I had an interview with a gentleman who was being top secret about this new station he was signing on there in Dallas. We talked about the overnight position. I got an offer in the meantime to go to El Dorado, Arkansas, the middle of nowhere. But at El Dorado, Arkansas, the PD there had been in a major market, and he was one of those charismatic guys that you just wanted to work for.

So, I cancelled the meeting, and whether I would’ve gotten offered that job or not at the station that turned out to be the first Young Country, I’ll never know. Probably not. There were probably more experienced people for the overnight shift. But I took the job and did nights in El Dorado, Arkansas for a month. They moved me to mornings and gave me the Assistant Program Director stripes.

I stayed there for two years, then went to Wichita, Kansas for literally one book. I was in Tucson, Arizona for five years then got offered a job in Flint, Michigan to sign on a country station and be the Production Director, which is what I wanted to do. So, I took a step down to take a step up. I thought, “I’m young. I can recover from Flint.” Not that Flint is a bad place -- despite the bad press, Flint isn’t a bad place at all. I got a lot of experience. Our first book we signed on at number 3 in the market, and beat the pants off the legendary country station there -- knocked them down to six.

About two years later, I got a phone call from ‘YCD in Detroit, and yes, I did recover from stepping down to move up. That was almost ten years ago, and I’ve been at CBS Radio ever since.

JV: Brian Wilson must have been a tremendous person to learn from.
Terry: One of the best writers hands down in the business that I know of. Nothing disparaging against anyone else. I obviously had some close working with him, and I was wide–eyed.
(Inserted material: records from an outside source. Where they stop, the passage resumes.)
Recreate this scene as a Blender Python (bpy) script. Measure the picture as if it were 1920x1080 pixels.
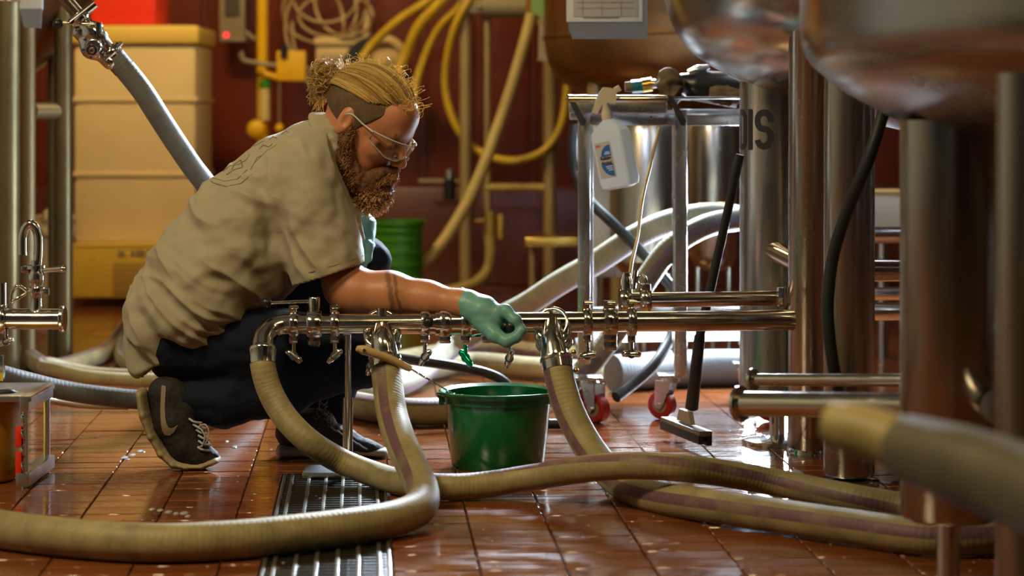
import bpy, bmesh, math, random
import numpy as np
from mathutils import Vector, Matrix, noise
import openvdb as vdb

for o in list(bpy.data.objects): bpy.data.objects.remove(o)
SC = bpy.context.scene
COL = SC.collection
random.seed(7)
FPX = 4000.0; CAMH = 0.8; HORZ = 225.0

# ------------------------------------------------------------------ camera, world, exposure, large lights
cam_d = bpy.data.cameras.new('camera'); cam = bpy.data.objects.new('camera', cam_d); COL.objects.link(cam)
cam.location = (0, 0, CAMH); cam.rotation_euler = (math.pi/2, 0, 0)
cam_d.sensor_width = 36; cam_d.lens = 75; cam_d.shift_y = -(540-HORZ)/1920
cam_d.clip_start = 0.05; cam_d.clip_end = 60
cam_d.dof.use_dof = True; cam_d.dof.focus_distance = 4.86; cam_d.dof.aperture_fstop = 2.9
SC.camera = cam
SC.view_settings.view_transform = 'Standard'; SC.view_settings.look = 'None'
SC.view_settings.gamma = 1; SC.view_settings.use_curve_mapping = False
SC.view_settings.exposure = 0.0
w = bpy.data.worlds.new('world'); SC.world = w; w.use_nodes = True
w.node_tree.nodes['Background'].inputs[0].default_value = (1.0, .8, .55, 1)
w.node_tree.nodes['Background'].inputs[1].default_value = .05
SC.cycles.max_bounces = 8; SC.cycles.diffuse_bounces = 3; SC.cycles.glossy_bounces = 5
SC.cycles.transmission_bounces = 8; SC.cycles.caustics_reflective = False; SC.cycles.caustics_refractive = False
SC.cycles.sample_clamp_indirect = 6.0

def area(name, loc, target, sx, sy, power, color, spread=math.pi):
    l = bpy.data.lights.new(name, 'AREA'); l.shape = 'RECTANGLE'; l.size = sx; l.size_y = sy
    l.energy = power; l.color = color; l.spread = spread
    o = bpy.data.objects.new(name, l); COL.objects.link(o); o.location = loc
    o.rotation_euler = (Vector(target)-Vector(loc)).to_track_quat('-Z', 'Y').to_euler()
    return o
WARM = (1.0, .70, .28); COOL = (.72, .86, 1.0); NEUT = (1.0, .84, .60); YEL = (1.0, .80, .46)
# high-bay lamps of the cellar (housings are built further down)
area('ceiling_lamp_light', (-1.9, 2.6, 3.25), (-.3, 4.6, .3), .9, .5, 130, YEL)
area('ceiling_lamp_light', (.6, 2.3, 3.25), (.3, 4.6, .3), .9, .5, 45, WARM)
area('ceiling_lamp_light', (-1.6, 7.6, 3.25), (-1.0, 9.0, .4), .9, .5, 115, WARM)
area('ceiling_lamp_light', (.5, 7.9, 3.25), (.3, 9.2, .6), .9, .5, 62, WARM)
area('ceiling_lamp_light', (2.2, 6.2, 3.25), (1.0, 6.6, .4), .7, .5, 60, COOL)
# cool flood lamp hung behind the cart, and an unseen cool lamp added behind the lettered leg for rim light
area('flood_lamp_light', (.30, 7.05, 1.56), (-.35, 4.9, .6), .34, .30, 150, COOL, 2.2)
area('added_rim_lamp_light', (.795, 6.50, .38), (-.25, 4.85, .5), .17, .56, 55, COOL)

# ------------------------------------------------------------------ helpers
def P(px, py, z): return Vector(((px-960)/FPX*z, z, CAMH-(py-HORZ)/FPX*z))
def G(px, py, h=0.0):
    z = (CAMH-h)*FPX/(py-HORZ); return Vector(((px-960)/FPX*z, z, h))

def link(o, parent=None):
    COL.objects.link(o)
    if parent is not None:
        o.parent = parent
        o.matrix_parent_inverse = WM(parent).inverted()
    return o
def WM(o):
    m = o.matrix_basis.copy()
    if o.parent is not None: m = WM(o.parent) @ o.matrix_parent_inverse @ m
    return m
def tag(o, label=None, cat=None, group=None, kind=None):
    if label: o['label'] = label
    if cat: o['category'] = cat
    if group: o['group'] = group
    if kind: o['kind'] = kind
    return o
def thing(name, label, cat, loc, group=None):
    o = bpy.data.objects.new(name, None); o.empty_display_size = .05; o.location = loc
    link(o); return tag(o, label, cat, group)

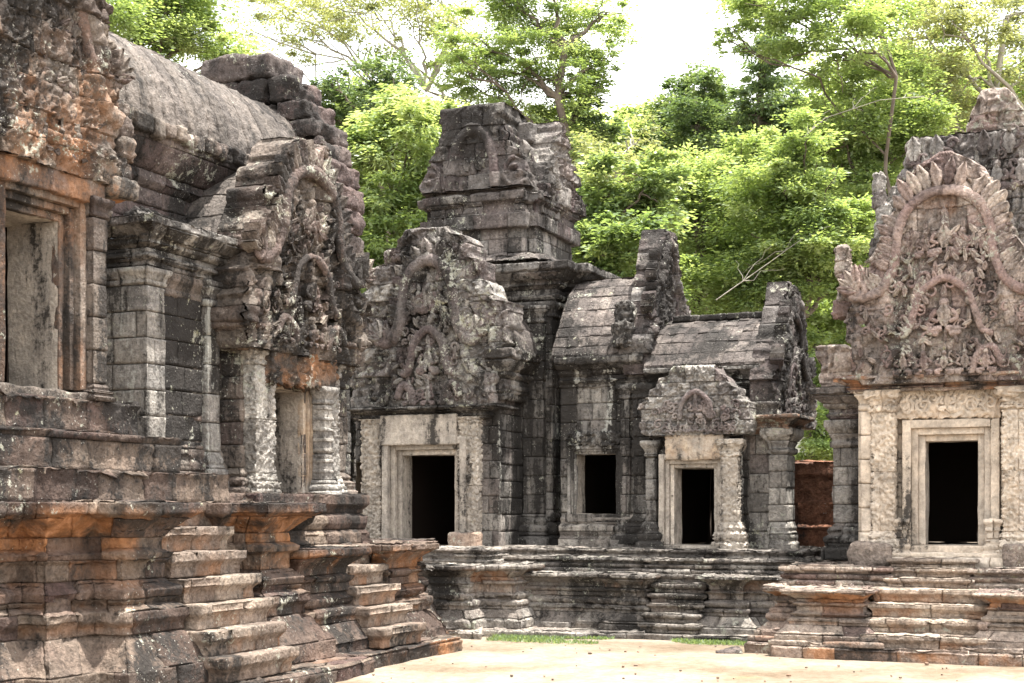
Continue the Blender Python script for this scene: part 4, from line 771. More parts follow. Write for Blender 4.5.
    pd = part("pediment", ST_CE, root, lambda mb: plate(mb, fs, rows, .6, lambda S, Z_: .07 * carve(S, Z_, .13, 31) + .03 * carve(S, Z_, .06, 5), out=.22, ds=.022, dz=.022, groove=.045, jit=.035, sil=.04, ch=(.22, .3), bl=(.35, .6)), amp=.016, chip=.12, seed=112)
    def scene_carving(mb):
        R2 = np.random.default_rng(6); z0 = zz(434)
        for i in range(7): figure(mb, fs, cx + (i - 3) * .17, z0 + .04, .2, .31)
        figure(mb, fs, cx, z0 + .3, .42, .31); tubeblob(mb, fs, smooth([(cx - .3, z0 + .28), (cx - .26, z0 + .6), (cx, z0 + .8), (cx + .26, z0 + .6), (cx + .3, z0 + .28)], 4), .05, .33)
        for i in range(40): curl(mb, fs, cx + R2.uniform(-.8, .8), z0 + R2.uniform(.05, .6), R2.uniform(.05, .1), .024, .31, R2.choice((-1, 1)), R2.uniform(0, 6))
    part("carving", ST_CE, pd, scene_carving, amp=.008, chip=.05, seed=205)
    # left end, mostly hidden behind the hall
    part("pilaster", ST_CD, root, lambda mb: pil(mb, Face('-Y', 27.6), fx(335, 27.6), fx(354, 27.6), 1.5, 5.4, .2, .1, 1.6, 1, 1), amp=.012, seed=113)
    part("wall", ST_CD, root, lambda mb: wall(mb, Face('-Y', 28.3), -19.5, fx(372, 28.3), 1.5, 6.2, (fx(353, 28.3), fx(365, 28.3), 1.5, fz(462, 360, 28.3)), h=.36), amp=.012, seed=114)
    chamber(Face('-Y', 28.3), fx(353, 28.3), fx(365, 28.3), 1.5, fz(462, 360, 28.3), ST_IN, root)
gate()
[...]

Between him and Buzz Bennett, everything they would bother to babble at me or waste their time with me on, I would just sit there like a sponge.

JV: Are you the Creative Director for the CBS cluster there in Detroit?
Terry: No. There is no official cluster Creative Director because we are in so many different buildings. Now, I am called on to do things for stations that are not mine fairly often, and for the group fairly often, but to say that I’m the cluster Creative Director or CSD or Production Director is a stretch. There are some talented guys in our group, but we’re all in different buildings, so that kind of corroboration is not possible.

I’m in charge directly of WYCD and WOMC, a country and a classic hits station here in Detroit. I’m also responsible for about five internet radio stations and HD stations, ranging anywhere from Super Oldies -- the whole Motown do–wop thing -- to Alternative Country, to Psychic Radio, which is a talk radio station with live astrologers, mediums and the like, taking phone calls. When we were putting together the station, they were looking for a slogan. I said jokingly, “We know you’re listening.” Greg Strassell loved it, and that’s been the slogan of the station since sign on. You’ve got to do something like that a little different. The imaging is very ethereal/techno sounding. We have a Brit with a higher register male voice doing the VO, and the bumper music and the music we use in imaging and the like is a cross between Lilith Fair, pop radio, and alternative. There are well over 1 million unique listeners regularly, so they’re doing pretty well.